I'd argue that deafness can be completely mitigated by societal improvements, for most purposes except birdsong etc. and certain genres of music. Blindness is more difficult (e.g. vision is useful for navigation, and we can't choose the surfaces in a forest to make echolocation easier), but in principle computer technology can help with that. (I'd say a decent automated audio description is still a hundred years out, but we'll only get it if we make progress.) Certain mental impairments (e.g. some depression, some sensory issues) have no known mitigations, even in theory, so remain disabilities in all circumstances.


You're focusing on mechanical issues and ignoring social issues. You mention birdsong, and certain genres of music... what about your partner's voice? Your child's laugh?


I count those in the same category as birdsong. You can see, and/or feel, laughter. There's an equivalent to "voice" in every mode of communication I'm aware of (speech, sign, romantic chess, oil-on-canvas…). There's the inherent disability of not being able to access those modes of sensory experience (and I'm not belittling anybody's desire to experience them who can't) but the social impact of the impairment is incidental and avoidable.

Perhaps these things are culturally significant, above and beyond their inherent social value, but that isn't intrinsic or necessary.
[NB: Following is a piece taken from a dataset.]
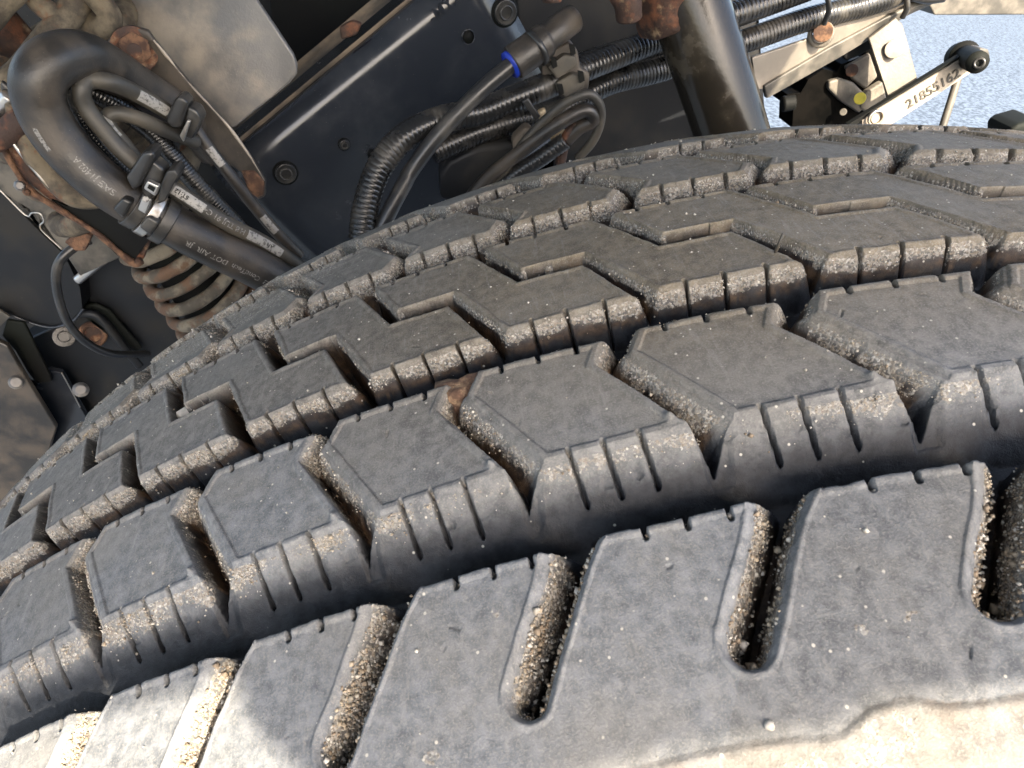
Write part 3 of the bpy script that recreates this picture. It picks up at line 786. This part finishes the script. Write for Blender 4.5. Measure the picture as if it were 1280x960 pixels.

> even in an ideal society, being, for example, blind, or deaf, would still be very difficult

Correct. The technological model OP posited would involve technologies that let blind and deaf folks navigate the world. The social model hits a barrier at that point.


Sure, but then there's other conditions that for a lot of people are basically entirely social. E.g. ADHD. Having a fulfilling life with ADHD is pretty easy. Holding down a job to pay for that life less so.